Jesus offers hope in our pain.

The psalmist, in Psalm 119:50, declared, “This is my comfort in my affliction, that your promise gives me life.” Pain, physical, emotional, mental, and spiritual, is woven into the fabric of the fallen world. Only Christ can offer relief through his great promises left to us in the Scriptures. These promises and Christ’s comfort are as real, in fact, more real, than the pain itself. The pain is temporary. Christ’s comfort is eternal. Consider 2 Corinthians 4:17-18:

For this light momentary affliction is preparing for us an eternal weight of glory beyond all comparison, as we look not to the things that are seen but to the things that are unseen. For the things that are seen are transient, but the things that are unseen are eternal.

Certainly, the pain we feel here on earth does not seem “light and momentary.” The affliction of illness, the loss of a child, or the infidelity of a spouse are surely not light to our fragile bodies or momentary to our myopic minds. God knows this full well and weeps with us as Christ wept with Mary and Martha, even while knowing he was about to raise Lazarus to life (John 11). But true, deep, and authentic faith in Jesus Christ shines glorious light through even the darkest of circumstances to a glory and comfort that will never, ever end. We need not experience life on earth without hope because there is a sure future without pain with Christ!

The byproduct of believing in Christ is joy.

Joy, born from my love for Christ, is why I cry when George Bailey gets beaten because George, reminiscent of Jesus, forgives Mr. Gower, extending empathy and comfort. It is why I melt with emotion at the end of It’s A Wonderful Life because the portrayal of generosity and friendship mirrors my Savior’s posture toward me. And The Red Baron? That silly song recognizes the peculiar essence of Christmas, emulating Christ in the Baron’s decision to show mercy instead of destruction.

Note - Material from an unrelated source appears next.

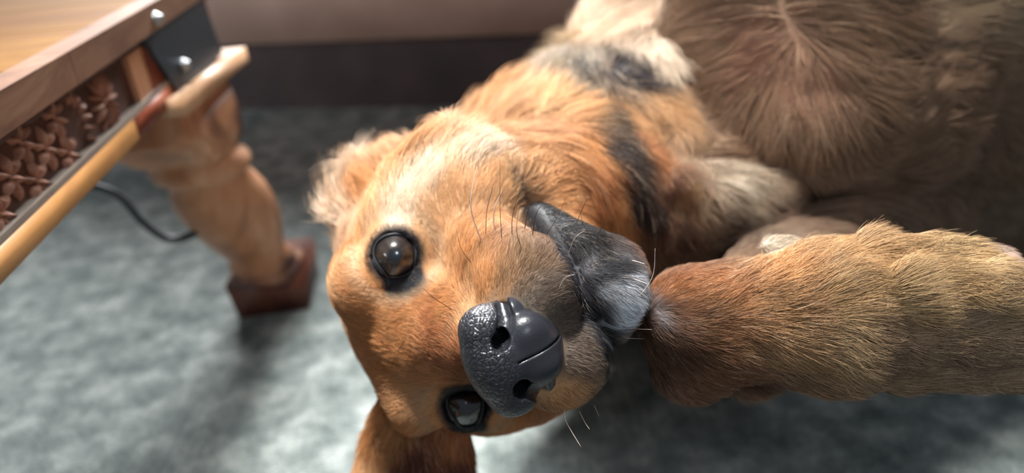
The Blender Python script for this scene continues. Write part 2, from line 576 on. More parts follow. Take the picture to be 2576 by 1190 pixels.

Jesus Christ left the glory of Heaven to condescend to earth. He wrapped himself in vulnerable flesh, submitting himself to the pain and heartache of the human experience. He did this in order to accomplish for us what we cannot: eternal happiness in the heart of our Creator. His love and his grace are boundless. I cry at Christmas because Jesus Christ truly is Joy to the World!